Hyperlocal - a shift from centralised control of the media
THE PHONE HACKING SCANDAL has exposed the risks involved in having one major conglomerate dominating a significant part of the media industry. The centralised control of the media by rich and powerful tycoons may have directly led to the unsavoury phone hacking practices becoming an acceptable means of gathering news in a competitive industry.
Whilst people have been quite rightly outraged by the invasions of privacy engendered by phone hacking, the whole debacle has highlighted a general - and growing - public cynicism with traditional media. One of the major drivers for this questioning of the current status quo is the availability of free and easily shareable quality news on the internet.
The internet has allowed people to do their own research and quiz what official media is saying. For a growing number of people the net has become their official media. This move towards the net has hit the big media corporations and their profits hard - and as they themselves have moved towards the internet, they have found that space already occupied by a host of bloggers, citizen journalists and hyperlocal activists.
In an article on its LGiU Blog, the Local Government Information Unit has commented on the fact that new technology is making the news a social and local medium. It points out that "hyperlocal websites, now numbering in their thousands, are increasingly becoming the places where people turn to find out, publish and share news about what’s happening in their community."
Whilst no one is writing off the media giants, the LGiU article does suggest that the "emergence of local news nonetheless represents a shift in the centre of gravity away from centralised control and towards a diversity and granularity that the big media companies inevitably struggle to provide."
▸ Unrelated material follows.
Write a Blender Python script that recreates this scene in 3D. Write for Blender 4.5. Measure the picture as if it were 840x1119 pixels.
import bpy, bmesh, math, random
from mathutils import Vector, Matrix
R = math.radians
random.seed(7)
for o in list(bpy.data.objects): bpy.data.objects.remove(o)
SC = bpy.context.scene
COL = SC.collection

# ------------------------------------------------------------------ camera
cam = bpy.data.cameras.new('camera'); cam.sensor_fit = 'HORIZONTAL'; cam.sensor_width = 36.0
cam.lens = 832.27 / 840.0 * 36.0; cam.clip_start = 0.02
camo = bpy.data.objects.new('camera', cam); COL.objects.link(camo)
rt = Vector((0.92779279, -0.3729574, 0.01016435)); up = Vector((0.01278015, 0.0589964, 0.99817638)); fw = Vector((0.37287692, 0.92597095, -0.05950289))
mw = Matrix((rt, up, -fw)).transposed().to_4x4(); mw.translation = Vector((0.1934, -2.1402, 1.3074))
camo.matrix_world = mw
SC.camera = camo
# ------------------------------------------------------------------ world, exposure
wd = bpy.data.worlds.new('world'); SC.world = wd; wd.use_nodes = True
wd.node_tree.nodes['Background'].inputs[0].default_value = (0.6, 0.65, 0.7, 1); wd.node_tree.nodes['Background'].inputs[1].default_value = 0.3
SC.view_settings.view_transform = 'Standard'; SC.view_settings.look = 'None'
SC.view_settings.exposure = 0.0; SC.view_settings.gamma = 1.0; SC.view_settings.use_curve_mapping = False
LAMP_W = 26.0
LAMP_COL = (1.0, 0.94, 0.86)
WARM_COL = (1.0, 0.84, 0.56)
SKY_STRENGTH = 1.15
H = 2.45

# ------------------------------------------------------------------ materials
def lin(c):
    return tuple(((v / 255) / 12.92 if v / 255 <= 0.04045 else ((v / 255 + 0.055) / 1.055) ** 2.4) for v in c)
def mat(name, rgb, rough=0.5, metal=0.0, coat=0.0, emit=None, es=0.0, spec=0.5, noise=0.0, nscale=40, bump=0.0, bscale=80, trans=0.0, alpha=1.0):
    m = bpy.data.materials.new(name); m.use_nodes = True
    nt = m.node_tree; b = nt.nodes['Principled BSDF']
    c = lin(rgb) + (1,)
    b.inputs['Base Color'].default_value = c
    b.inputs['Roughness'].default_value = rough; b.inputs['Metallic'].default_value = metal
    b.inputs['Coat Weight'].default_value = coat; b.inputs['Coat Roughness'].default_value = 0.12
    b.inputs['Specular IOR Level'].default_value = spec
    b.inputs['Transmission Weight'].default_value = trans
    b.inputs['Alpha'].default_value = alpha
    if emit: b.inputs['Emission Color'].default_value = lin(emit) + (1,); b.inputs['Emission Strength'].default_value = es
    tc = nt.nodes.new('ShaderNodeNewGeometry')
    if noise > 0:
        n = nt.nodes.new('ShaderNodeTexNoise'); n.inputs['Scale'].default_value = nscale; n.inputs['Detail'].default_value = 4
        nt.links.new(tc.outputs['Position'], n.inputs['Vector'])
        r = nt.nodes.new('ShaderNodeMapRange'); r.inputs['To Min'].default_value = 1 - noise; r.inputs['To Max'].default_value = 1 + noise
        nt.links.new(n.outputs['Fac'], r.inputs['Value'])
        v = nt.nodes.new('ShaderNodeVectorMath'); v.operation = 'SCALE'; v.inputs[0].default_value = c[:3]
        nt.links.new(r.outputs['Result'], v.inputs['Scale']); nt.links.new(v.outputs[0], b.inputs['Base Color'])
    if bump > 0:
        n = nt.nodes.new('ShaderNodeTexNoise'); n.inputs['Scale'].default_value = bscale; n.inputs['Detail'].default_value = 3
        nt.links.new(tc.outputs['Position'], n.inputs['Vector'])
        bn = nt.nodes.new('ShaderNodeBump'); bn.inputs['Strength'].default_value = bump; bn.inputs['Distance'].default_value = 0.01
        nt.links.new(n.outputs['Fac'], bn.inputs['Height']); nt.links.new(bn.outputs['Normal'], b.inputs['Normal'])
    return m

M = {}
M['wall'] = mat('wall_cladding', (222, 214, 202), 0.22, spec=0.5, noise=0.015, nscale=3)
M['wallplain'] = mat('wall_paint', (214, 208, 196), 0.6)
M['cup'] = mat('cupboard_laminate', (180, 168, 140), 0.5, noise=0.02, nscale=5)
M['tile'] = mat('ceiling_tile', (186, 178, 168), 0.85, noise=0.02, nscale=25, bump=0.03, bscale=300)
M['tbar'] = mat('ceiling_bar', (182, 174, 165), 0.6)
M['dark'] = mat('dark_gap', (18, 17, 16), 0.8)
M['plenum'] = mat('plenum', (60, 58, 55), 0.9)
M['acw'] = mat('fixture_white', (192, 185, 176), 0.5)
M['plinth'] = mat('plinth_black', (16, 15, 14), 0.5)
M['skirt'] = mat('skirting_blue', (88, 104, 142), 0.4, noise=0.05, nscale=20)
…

HU12 is proud to be one of the thousands of unique hyperlocal websites that are acting as a counter-balance to the centrally driven and profit-hungry news organisations. Our focus is to bring news and issues - of a national, regional and local importance - to the attention of local community and business activists. We hope to get better at doing that - and will strive to add some real democratic value to the society and communities that we love and live in.